A Steep Learning Curve, But a Short Hill

BH Unlimited Update, Jan 9th 2022.

How many of you became baristas because you found yourselves becoming increasingly fascinated by latte art? I know I did. To be specific, I was rehearsing with a Jazz band at a Maroubra beach shack, and during a coffee break, our saxophonist offered to make everyone coffee, and ripped a rosetta in front of me — using milk that he had steamed on his Gaggia Classic if you can believe that. This left an indelible impression on me.

Unfortunately at that point in coffee history, there was no online course to help my latte art get out of the blocks. However, to paraphrase David Schomer who actually coined the term latte art, Latte Art has a steep learning curve, but it’s a short hill. So I got there eventually.

This week we’re very pleased to say that we’ve just finished a big revamp of the MSLA course to try to level out that hill even more. When we wrote the Milk Science and Latte Art course, we purposely front-loaded it with loads of facts about dairy farming, and milk processing, and foam science. We wanted something to signal to baristas that milk is, or can be, a specialty product, too. But the effect was quite an intimidating course where the latte artists had to wait ages until they got to the good part, and the science boffins didn’t get enough science. So now we have the ideal solution for you — separate screens. An exclusive latte art course and certification on one hand and milk science in all its glorious detail on the other.
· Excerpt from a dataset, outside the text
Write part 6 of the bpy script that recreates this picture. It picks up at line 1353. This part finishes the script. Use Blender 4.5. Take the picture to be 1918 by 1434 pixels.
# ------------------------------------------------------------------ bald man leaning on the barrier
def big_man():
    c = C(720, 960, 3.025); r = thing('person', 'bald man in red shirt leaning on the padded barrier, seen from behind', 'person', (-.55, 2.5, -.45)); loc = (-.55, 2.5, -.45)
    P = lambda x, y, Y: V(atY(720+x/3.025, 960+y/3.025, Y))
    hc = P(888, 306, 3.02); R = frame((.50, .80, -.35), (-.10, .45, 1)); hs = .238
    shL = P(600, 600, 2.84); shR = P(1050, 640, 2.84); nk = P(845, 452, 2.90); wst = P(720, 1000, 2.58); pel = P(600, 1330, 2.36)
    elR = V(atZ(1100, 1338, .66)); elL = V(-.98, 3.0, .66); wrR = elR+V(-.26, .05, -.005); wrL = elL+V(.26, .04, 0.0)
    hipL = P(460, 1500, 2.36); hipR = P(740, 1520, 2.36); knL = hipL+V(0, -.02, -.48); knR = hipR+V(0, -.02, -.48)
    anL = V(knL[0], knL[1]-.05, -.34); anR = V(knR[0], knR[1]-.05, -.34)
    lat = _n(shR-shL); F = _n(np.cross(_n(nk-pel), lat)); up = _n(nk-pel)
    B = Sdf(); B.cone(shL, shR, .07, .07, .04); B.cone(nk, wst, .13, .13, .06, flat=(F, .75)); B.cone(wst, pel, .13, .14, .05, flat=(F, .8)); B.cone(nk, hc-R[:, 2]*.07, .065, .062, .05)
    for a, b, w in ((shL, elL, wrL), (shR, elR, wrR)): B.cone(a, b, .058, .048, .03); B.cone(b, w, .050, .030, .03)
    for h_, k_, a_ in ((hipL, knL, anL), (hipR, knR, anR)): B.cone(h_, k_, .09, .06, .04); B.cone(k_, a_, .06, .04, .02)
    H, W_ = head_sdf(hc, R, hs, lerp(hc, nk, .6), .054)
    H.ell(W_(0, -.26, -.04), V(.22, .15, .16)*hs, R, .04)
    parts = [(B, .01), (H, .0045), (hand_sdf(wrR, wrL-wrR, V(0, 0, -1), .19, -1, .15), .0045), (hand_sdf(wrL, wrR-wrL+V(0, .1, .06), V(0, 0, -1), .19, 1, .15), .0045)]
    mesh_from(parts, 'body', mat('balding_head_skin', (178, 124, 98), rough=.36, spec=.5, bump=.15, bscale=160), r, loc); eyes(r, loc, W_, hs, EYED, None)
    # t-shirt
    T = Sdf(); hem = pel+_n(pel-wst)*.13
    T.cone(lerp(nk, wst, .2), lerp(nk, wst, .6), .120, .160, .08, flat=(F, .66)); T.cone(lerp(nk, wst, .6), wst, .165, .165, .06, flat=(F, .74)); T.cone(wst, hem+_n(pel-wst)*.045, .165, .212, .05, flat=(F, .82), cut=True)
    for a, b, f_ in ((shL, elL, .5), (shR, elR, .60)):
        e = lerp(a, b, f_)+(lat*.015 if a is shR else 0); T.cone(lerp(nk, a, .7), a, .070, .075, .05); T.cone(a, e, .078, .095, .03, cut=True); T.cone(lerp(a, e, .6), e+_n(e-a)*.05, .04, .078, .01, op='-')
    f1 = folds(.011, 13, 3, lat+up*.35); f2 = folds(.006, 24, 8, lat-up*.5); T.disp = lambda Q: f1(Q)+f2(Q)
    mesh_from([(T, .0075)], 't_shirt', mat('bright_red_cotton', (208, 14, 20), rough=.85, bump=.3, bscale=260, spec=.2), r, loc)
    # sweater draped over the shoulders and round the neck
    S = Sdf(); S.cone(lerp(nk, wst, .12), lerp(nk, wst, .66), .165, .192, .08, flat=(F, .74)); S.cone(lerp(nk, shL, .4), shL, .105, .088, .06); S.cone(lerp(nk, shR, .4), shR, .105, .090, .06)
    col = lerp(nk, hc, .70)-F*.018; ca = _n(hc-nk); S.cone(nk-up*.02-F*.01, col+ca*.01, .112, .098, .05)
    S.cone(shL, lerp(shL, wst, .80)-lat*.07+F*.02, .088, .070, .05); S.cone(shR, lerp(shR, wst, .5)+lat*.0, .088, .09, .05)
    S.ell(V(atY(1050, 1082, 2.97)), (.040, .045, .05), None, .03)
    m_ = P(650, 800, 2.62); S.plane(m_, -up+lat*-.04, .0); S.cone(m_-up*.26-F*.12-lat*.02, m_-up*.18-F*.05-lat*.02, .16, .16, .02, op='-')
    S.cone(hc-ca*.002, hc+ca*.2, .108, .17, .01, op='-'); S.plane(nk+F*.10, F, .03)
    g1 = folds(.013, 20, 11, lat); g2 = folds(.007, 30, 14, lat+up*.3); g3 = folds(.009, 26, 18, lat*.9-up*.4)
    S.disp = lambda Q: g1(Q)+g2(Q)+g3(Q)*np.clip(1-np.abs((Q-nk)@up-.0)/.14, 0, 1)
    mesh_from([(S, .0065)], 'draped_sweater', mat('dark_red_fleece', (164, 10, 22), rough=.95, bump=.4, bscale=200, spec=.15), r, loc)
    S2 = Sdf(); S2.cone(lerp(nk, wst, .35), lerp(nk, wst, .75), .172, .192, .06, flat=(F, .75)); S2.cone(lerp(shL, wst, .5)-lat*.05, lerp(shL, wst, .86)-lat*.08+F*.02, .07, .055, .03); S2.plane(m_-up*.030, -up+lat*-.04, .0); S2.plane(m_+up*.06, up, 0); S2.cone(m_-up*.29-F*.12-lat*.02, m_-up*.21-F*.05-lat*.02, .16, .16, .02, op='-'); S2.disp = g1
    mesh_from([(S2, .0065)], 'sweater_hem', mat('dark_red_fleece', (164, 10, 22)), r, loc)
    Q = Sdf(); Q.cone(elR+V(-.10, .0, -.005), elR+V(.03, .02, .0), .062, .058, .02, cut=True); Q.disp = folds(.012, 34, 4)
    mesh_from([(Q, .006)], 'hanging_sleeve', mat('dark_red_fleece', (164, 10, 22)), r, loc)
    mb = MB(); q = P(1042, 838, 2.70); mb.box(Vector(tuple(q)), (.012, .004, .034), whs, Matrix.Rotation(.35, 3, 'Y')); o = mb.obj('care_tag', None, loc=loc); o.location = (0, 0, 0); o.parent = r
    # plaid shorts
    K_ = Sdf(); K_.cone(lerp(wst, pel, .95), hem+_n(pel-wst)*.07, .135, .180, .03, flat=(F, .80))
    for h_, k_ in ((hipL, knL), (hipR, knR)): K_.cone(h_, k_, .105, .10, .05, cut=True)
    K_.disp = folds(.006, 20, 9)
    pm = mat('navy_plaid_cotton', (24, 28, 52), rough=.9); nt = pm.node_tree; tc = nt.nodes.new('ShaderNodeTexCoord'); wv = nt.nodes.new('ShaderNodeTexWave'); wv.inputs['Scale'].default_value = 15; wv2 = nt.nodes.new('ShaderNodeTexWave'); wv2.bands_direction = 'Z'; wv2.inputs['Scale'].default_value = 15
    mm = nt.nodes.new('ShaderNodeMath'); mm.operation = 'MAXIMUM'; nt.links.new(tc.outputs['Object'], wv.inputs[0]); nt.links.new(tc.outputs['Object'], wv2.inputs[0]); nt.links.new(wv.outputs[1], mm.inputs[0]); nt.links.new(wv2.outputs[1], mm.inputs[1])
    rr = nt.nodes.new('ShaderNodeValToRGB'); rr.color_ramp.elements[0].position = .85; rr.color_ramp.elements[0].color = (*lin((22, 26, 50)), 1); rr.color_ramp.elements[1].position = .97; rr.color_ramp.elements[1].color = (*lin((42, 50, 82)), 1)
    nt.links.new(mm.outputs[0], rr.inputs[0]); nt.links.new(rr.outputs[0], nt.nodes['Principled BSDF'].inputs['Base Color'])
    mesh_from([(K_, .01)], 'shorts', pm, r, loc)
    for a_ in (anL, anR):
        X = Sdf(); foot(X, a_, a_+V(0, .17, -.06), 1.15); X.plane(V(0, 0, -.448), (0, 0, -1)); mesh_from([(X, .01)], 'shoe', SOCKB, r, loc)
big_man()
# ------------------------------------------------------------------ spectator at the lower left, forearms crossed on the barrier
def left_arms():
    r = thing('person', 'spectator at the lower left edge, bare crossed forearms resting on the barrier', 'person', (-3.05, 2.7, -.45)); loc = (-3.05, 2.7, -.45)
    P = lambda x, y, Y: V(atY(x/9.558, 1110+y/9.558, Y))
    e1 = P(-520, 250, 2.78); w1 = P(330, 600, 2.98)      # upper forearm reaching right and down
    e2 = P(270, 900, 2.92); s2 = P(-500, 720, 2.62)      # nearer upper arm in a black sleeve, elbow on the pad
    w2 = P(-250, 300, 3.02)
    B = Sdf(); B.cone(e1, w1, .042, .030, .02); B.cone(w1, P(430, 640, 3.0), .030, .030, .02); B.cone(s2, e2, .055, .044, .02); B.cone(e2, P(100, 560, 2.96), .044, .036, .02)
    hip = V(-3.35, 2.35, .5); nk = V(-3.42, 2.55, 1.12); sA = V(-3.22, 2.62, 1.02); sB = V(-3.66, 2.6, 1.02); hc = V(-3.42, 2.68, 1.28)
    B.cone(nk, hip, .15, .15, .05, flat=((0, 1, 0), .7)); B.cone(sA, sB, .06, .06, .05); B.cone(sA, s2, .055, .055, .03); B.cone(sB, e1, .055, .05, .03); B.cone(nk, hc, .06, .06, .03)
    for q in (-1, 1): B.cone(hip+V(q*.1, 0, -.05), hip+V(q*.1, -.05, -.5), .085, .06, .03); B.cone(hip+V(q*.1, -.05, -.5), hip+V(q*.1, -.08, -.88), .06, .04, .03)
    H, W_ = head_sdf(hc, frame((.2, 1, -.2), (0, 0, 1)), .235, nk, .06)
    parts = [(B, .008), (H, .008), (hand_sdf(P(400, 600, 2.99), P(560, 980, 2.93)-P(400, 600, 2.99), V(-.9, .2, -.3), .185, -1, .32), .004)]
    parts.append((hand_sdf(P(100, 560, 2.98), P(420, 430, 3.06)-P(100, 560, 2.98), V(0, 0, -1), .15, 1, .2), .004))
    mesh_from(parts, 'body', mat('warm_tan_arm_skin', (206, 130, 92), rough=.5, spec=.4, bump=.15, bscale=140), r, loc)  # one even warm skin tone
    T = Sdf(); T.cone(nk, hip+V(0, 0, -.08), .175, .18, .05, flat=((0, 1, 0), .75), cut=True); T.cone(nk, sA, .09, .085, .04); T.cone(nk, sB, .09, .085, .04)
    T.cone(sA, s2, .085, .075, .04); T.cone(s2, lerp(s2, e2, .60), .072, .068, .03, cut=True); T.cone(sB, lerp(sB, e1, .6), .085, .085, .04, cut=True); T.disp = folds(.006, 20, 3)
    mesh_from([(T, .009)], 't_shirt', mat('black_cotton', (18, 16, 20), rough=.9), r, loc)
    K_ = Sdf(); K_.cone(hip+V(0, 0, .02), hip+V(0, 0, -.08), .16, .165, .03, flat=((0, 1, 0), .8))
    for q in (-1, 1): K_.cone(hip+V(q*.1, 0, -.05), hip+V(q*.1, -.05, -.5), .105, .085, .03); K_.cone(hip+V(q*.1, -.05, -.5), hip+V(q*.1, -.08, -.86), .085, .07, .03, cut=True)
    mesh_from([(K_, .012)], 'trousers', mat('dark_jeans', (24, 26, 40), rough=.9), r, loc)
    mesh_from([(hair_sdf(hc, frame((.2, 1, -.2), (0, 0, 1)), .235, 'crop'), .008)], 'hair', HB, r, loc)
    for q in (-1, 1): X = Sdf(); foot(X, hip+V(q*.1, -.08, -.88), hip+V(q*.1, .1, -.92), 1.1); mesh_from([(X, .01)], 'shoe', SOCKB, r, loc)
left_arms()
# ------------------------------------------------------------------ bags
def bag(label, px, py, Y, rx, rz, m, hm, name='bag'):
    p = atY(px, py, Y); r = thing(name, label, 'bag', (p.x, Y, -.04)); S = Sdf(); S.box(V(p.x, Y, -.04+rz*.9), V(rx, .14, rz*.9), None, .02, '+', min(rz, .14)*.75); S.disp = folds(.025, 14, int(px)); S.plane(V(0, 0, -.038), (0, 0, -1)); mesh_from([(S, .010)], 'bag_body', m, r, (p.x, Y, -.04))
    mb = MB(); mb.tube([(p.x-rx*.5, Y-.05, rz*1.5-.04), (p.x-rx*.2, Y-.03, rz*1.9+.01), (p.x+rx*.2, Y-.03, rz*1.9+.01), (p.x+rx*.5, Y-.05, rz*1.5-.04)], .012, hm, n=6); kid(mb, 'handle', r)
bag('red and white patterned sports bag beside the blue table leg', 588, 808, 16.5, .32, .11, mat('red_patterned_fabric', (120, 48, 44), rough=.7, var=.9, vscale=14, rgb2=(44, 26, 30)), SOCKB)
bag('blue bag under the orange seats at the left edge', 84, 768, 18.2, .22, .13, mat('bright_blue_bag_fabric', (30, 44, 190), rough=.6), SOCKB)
To get things properly underway, we’ve made a new History of Latte Art film, featured in the first lesson (we’ve made that lesson part of the free preview in case you don’t have a BH Unlimited subscription). That should help to ensure that moments like the first ever latte art smackdown, or the invention of brand new patterns like Hisako Yoshikawa’s rose, or Caleb Cha’s tiger (still my all time favourite design) are never forgotten.

Slope and Aspect

Over the holidays, we put together a post which helps unwrap (get it?) some of that surprisingly complicated stuff about slope and aspect. You’ll find several nice new animations which really help show you the big picture. But to give you the general idea, here’s an excerpt explaining the most significant factor influencing the amount of sunlight that reaches a coffee plant as the earth tilts on its axis:

To understand why the sun’s energy is more intense when it comes from directly overhead, imagine a beam of sunlight that is one kilometre wide. In summer, if you’re right on the Tropics, this beam of light comes directly from overhead and hits an area on the earth’s surface that is one kilometre across. Assuming that the area hit by that beam of sunlight is a square, 1 kilometre on each side, that ray of sunlight covers a total area of 1 km2. But when the Earth tilts away from the sun, the same beam of sunlight gets spread out over a wider area. In winter, if you’re right on the Tropic, then the midday sun is coming in at nearly 47 degrees from vertical. A bit of maths tells us that, at a 47 degree angle, the same amount of sunlight has to cover an area 1.46 km across. So, in winter, the same amount of sunlight is spread out over an area of ground that’s 46% larger.

During winter, the sun is at an angle of 47 degrees, and the sun’s energy is spread out over an area of ground that’s 46% larger.